Problem statement >> Work out how many lines include "pixels" and answer with that number only.

Given material >>
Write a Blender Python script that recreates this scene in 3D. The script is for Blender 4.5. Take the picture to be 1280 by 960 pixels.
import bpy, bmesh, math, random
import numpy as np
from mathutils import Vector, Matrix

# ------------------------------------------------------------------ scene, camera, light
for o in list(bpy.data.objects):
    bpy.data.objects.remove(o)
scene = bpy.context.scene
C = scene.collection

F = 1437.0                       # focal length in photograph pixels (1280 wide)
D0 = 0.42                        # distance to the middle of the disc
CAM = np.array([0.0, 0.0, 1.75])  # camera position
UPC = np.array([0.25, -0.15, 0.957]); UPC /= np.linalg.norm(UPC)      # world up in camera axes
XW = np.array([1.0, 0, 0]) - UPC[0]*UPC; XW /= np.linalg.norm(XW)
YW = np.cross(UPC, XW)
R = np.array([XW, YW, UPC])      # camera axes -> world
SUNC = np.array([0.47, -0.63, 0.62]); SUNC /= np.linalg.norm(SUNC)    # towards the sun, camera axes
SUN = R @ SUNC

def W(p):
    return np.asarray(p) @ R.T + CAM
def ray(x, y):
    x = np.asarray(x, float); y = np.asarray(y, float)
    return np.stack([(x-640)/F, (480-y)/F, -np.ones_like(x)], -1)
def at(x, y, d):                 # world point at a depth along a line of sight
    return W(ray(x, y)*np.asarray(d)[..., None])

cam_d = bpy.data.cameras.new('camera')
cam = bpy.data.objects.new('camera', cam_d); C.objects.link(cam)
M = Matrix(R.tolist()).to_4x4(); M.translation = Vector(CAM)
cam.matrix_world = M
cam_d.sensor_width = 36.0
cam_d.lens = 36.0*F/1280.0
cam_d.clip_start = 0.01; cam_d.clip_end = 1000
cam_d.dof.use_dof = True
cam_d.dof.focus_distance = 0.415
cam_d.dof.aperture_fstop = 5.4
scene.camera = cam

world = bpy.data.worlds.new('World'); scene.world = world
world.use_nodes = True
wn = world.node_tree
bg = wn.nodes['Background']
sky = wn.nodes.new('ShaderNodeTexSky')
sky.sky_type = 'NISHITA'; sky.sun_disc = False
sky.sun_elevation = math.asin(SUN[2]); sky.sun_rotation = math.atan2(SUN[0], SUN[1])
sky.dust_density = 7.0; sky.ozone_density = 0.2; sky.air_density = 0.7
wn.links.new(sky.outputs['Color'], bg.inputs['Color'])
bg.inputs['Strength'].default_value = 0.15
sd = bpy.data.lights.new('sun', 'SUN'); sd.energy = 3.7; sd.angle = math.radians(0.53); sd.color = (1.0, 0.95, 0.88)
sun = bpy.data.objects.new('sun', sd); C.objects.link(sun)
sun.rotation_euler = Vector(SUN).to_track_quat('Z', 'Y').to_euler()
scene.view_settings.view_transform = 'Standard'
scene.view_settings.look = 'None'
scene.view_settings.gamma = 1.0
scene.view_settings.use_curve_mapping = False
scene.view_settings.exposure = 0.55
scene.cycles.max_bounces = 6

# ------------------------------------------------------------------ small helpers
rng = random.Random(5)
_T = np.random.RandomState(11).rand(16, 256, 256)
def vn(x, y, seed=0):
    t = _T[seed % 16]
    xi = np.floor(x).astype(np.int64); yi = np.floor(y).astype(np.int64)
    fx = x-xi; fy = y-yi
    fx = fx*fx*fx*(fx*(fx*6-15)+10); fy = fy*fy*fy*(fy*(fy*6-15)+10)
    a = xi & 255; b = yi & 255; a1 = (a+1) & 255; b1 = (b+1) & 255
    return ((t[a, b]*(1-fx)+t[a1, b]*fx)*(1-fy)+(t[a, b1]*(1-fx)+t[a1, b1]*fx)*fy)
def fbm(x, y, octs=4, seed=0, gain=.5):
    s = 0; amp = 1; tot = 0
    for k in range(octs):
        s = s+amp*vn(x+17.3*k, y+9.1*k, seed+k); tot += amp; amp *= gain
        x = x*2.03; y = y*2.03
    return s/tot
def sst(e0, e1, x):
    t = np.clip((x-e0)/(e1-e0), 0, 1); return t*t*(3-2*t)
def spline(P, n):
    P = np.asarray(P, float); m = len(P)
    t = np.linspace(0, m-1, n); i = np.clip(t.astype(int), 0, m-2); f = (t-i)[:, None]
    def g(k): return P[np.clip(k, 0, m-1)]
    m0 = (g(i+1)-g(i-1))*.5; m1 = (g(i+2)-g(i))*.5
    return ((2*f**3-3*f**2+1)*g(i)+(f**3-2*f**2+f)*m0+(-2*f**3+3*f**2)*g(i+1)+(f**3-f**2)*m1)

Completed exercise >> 2